DIRECTIONS >>
Repeat exactly what appears from the opening line of the listing to the line with "SC.camera = cam", inclusive.
## Start
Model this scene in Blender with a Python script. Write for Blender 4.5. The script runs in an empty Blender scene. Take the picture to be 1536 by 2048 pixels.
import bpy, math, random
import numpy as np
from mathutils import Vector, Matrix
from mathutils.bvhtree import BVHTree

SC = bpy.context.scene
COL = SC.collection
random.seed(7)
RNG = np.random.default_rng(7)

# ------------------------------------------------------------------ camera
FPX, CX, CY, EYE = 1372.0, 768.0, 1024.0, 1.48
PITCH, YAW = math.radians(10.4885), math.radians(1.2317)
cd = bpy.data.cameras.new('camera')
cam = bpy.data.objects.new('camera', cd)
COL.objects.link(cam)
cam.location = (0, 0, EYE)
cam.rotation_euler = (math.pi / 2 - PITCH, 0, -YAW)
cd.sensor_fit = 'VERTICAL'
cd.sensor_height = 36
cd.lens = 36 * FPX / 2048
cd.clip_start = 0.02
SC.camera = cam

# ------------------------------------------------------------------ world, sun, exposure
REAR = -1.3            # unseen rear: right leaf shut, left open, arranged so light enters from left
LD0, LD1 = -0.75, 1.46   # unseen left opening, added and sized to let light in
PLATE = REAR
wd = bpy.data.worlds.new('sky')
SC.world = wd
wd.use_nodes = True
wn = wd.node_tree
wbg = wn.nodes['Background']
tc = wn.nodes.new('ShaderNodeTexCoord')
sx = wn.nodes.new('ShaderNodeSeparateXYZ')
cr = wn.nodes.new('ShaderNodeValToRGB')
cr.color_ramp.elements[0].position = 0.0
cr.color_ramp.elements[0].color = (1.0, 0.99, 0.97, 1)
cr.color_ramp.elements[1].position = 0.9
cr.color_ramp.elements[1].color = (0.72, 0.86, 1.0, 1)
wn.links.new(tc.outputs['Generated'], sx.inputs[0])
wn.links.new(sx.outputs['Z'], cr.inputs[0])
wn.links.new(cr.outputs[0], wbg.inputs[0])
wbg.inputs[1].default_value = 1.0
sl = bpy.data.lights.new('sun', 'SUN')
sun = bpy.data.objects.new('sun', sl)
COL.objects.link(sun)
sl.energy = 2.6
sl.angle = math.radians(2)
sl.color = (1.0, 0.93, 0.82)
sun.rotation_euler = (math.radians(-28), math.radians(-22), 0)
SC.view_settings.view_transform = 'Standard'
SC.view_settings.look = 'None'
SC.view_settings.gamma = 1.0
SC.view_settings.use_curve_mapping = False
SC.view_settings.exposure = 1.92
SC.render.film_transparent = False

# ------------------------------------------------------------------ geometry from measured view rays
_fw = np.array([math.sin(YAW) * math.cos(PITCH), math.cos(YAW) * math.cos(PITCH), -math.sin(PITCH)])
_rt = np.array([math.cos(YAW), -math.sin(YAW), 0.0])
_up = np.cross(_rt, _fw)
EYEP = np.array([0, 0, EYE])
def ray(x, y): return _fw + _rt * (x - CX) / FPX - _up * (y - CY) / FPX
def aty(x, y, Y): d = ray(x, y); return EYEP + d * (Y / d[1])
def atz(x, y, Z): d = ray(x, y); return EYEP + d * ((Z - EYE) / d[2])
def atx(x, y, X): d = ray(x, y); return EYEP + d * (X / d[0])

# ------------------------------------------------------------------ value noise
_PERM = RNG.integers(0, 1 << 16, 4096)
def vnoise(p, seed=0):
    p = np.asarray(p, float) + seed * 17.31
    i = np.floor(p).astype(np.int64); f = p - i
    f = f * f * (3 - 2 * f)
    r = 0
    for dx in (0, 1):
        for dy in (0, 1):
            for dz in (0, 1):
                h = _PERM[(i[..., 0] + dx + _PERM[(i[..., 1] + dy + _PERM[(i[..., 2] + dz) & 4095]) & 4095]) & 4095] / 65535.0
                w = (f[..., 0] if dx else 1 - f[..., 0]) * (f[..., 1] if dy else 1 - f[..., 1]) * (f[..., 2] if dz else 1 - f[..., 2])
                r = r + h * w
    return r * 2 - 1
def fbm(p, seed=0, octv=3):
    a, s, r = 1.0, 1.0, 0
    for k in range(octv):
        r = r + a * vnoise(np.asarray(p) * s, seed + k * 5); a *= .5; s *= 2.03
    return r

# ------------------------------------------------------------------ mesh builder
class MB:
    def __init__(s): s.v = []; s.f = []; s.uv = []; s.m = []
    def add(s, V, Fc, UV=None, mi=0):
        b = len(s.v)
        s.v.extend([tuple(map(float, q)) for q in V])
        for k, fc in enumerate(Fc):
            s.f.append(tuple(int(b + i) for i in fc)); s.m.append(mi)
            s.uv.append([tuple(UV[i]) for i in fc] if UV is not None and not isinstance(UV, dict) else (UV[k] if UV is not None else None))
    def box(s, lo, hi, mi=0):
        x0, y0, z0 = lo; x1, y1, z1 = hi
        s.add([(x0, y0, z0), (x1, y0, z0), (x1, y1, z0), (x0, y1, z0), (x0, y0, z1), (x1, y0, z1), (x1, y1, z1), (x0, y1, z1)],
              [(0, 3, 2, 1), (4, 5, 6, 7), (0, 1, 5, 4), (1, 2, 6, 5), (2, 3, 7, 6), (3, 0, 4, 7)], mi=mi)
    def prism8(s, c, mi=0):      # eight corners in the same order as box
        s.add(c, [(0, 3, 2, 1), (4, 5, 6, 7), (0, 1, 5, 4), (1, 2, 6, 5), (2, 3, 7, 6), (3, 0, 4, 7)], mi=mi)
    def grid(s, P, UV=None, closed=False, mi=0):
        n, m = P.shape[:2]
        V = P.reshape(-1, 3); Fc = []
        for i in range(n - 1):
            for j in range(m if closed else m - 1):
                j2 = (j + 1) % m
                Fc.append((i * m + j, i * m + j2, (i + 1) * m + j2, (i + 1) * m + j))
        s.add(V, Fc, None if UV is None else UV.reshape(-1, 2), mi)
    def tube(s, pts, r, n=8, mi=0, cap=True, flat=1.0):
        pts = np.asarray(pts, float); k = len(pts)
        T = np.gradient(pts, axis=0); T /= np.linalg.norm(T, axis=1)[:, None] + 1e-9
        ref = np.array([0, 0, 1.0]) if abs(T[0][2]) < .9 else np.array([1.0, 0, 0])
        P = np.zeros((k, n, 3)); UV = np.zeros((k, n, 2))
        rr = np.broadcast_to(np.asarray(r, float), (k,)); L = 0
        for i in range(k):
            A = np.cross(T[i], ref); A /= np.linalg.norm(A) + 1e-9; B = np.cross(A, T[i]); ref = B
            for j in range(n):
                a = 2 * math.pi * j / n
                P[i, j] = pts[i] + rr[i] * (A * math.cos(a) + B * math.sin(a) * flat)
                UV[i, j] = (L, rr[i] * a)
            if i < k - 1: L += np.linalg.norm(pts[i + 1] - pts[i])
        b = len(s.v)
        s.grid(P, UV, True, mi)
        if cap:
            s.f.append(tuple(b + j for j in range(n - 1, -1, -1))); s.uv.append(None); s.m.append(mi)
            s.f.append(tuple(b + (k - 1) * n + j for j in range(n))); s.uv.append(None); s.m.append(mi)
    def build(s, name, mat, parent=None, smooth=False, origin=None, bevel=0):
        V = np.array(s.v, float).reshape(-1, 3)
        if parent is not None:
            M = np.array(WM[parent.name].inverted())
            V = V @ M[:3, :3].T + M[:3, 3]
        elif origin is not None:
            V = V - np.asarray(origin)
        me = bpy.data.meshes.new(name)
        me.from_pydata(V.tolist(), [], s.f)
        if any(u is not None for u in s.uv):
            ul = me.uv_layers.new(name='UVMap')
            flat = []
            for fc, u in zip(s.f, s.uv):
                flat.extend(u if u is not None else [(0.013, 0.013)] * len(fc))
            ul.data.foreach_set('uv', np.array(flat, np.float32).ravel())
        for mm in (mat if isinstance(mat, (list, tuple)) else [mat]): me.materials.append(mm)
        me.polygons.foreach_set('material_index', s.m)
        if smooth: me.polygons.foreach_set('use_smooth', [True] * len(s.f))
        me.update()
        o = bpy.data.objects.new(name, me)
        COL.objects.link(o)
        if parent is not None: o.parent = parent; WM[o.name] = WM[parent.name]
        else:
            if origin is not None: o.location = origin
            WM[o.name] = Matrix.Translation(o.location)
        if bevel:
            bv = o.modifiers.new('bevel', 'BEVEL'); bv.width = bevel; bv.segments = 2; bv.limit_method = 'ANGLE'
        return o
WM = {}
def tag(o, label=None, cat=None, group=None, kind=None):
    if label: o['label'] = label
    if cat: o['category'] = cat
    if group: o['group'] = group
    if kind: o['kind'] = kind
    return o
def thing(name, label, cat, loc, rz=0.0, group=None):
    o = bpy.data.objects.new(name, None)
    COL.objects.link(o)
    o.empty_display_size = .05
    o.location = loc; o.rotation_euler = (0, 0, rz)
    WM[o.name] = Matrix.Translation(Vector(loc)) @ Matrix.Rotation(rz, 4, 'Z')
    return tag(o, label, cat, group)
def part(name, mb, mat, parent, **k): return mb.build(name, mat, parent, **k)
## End
ANSWER IN FULL >>
Model this scene in Blender with a Python script. Write for Blender 4.5. The script runs in an empty Blender scene. Take the picture to be 1536 by 2048 pixels.
import bpy, math, random
import numpy as np
from mathutils import Vector, Matrix
from mathutils.bvhtree import BVHTree

SC = bpy.context.scene
COL = SC.collection
random.seed(7)
RNG = np.random.default_rng(7)

# ------------------------------------------------------------------ camera
FPX, CX, CY, EYE = 1372.0, 768.0, 1024.0, 1.48
PITCH, YAW = math.radians(10.4885), math.radians(1.2317)
cd = bpy.data.cameras.new('camera')
cam = bpy.data.objects.new('camera', cd)
COL.objects.link(cam)
cam.location = (0, 0, EYE)
cam.rotation_euler = (math.pi / 2 - PITCH, 0, -YAW)
cd.sensor_fit = 'VERTICAL'
cd.sensor_height = 36
cd.lens = 36 * FPX / 2048
cd.clip_start = 0.02
SC.camera = cam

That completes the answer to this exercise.